C'est la toponymie qui a conservé le plus de mots pré-latins, notamment en ce qui concerne le nom des montagnes et des cours d'eau : le radical dor ‘eau courante' est à l'origine du nom de la Doire ; le radical calm, latinisé en calmis, est devenu tsa dans nos patois et signifiant ‘pâturage élevé, ensoleillé', ou ‘station la plus haute d'un alpage'.

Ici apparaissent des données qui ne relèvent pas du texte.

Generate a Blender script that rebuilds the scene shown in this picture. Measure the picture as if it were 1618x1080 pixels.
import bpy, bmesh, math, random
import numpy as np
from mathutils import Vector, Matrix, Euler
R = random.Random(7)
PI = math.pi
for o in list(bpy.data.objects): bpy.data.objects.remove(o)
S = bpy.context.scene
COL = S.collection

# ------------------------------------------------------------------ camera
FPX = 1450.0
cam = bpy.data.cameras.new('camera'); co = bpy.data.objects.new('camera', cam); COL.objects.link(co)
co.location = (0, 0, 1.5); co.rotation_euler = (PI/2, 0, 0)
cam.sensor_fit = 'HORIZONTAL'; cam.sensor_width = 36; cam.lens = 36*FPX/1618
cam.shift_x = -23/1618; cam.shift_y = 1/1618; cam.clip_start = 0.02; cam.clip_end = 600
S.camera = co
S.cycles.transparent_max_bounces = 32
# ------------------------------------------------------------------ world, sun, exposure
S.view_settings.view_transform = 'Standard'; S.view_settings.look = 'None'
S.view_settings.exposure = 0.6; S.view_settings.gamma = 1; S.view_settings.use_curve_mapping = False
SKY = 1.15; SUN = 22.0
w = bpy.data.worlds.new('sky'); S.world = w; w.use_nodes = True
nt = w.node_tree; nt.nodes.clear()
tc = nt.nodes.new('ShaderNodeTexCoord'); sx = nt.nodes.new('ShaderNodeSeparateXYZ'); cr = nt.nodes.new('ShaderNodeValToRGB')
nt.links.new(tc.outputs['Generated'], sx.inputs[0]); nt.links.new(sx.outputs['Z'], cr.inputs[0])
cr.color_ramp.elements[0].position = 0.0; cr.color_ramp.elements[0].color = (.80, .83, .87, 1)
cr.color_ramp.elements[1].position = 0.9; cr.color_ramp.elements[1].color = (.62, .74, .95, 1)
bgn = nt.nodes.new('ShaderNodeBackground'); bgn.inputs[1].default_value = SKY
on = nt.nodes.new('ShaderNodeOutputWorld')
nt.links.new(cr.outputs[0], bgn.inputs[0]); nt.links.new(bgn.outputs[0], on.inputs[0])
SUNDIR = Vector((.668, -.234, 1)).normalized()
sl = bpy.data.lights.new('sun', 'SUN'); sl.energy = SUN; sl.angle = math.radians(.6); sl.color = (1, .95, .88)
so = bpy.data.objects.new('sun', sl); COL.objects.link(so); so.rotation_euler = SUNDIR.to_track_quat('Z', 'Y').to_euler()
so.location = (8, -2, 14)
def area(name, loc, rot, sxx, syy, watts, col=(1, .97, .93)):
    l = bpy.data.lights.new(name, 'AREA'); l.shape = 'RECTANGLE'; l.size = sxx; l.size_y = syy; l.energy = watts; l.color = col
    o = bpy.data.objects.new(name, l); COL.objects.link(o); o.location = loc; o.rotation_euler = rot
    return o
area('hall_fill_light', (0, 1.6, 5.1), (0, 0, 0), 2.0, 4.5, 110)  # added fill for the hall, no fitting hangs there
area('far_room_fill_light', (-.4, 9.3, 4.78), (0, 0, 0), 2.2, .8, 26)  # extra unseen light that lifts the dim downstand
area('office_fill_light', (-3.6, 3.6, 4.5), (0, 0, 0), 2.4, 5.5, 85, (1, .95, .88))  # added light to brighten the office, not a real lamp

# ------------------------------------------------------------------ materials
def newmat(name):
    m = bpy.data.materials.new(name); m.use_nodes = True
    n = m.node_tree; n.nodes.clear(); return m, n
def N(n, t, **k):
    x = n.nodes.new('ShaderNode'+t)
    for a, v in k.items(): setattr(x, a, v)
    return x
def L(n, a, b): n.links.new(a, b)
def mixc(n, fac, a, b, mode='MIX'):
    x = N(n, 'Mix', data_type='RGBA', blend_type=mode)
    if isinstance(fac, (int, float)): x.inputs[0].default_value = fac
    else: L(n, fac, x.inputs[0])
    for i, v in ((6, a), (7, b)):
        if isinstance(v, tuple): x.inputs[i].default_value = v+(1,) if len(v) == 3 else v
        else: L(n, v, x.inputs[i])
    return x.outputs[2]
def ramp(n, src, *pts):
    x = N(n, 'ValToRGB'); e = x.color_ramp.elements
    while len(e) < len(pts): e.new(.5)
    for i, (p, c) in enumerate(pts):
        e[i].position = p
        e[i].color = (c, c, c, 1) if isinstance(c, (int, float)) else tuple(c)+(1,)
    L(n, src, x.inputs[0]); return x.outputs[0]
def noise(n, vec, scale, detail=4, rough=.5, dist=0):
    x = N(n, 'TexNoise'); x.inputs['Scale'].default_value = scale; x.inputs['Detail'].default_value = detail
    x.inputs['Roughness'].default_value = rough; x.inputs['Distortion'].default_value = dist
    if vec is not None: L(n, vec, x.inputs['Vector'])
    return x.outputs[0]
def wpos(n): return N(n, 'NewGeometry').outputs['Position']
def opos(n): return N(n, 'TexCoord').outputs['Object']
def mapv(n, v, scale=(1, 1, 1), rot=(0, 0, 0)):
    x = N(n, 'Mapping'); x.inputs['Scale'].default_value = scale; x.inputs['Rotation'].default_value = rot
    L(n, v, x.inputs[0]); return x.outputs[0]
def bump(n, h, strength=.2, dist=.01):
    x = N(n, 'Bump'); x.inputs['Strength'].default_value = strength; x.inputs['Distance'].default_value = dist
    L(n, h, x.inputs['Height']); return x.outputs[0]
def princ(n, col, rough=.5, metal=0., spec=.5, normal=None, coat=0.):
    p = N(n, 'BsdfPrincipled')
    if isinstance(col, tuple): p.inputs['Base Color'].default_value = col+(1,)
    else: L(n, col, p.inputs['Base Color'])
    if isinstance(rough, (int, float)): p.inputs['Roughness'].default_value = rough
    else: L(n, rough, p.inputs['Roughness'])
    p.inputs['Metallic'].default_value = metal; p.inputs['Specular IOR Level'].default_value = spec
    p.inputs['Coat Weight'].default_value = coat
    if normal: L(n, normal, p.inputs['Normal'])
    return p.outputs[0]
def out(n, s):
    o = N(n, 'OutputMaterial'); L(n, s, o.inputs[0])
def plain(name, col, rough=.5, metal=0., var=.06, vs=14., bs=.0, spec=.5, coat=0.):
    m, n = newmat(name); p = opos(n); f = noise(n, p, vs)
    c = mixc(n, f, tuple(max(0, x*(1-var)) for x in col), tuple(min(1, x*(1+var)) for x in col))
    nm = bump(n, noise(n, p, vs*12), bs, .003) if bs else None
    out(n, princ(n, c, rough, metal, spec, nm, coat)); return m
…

Dans leur grande variété, les patois valdôtains présentent une unité de base les insérant dans le cadre des parlers francoprovençaux, avec des éléments qui sont souvent en opposition avec le français et l'italien. Pour indiquer les jours de la semaine, le patois se sert de formations du type dies lunæ ‘le jour de la lune', dies martis ‘le jour de Mars', etc. ayant abouti à deleun, demars, etc., contre le type lunæ dies, martis dies, etc. du français et de l'italien qui ont donné lundi, mardi, etc., et lunedì, martedì, etc. Pour Noël, le patois utilise le mot tsalende ou tchalénde, du latin calendæ (Noël et Natale remontent au latin (dies) natalis ‘le jour de la nativité'). Pour les Latins, les calendes étaient le premier jour de chaque mois et donc de l'année aussi ; au VIIIe siècle, le début de l'année fut fixé à la Noël, d'où l'emploi de ce nom pour désigner la fête elle-même.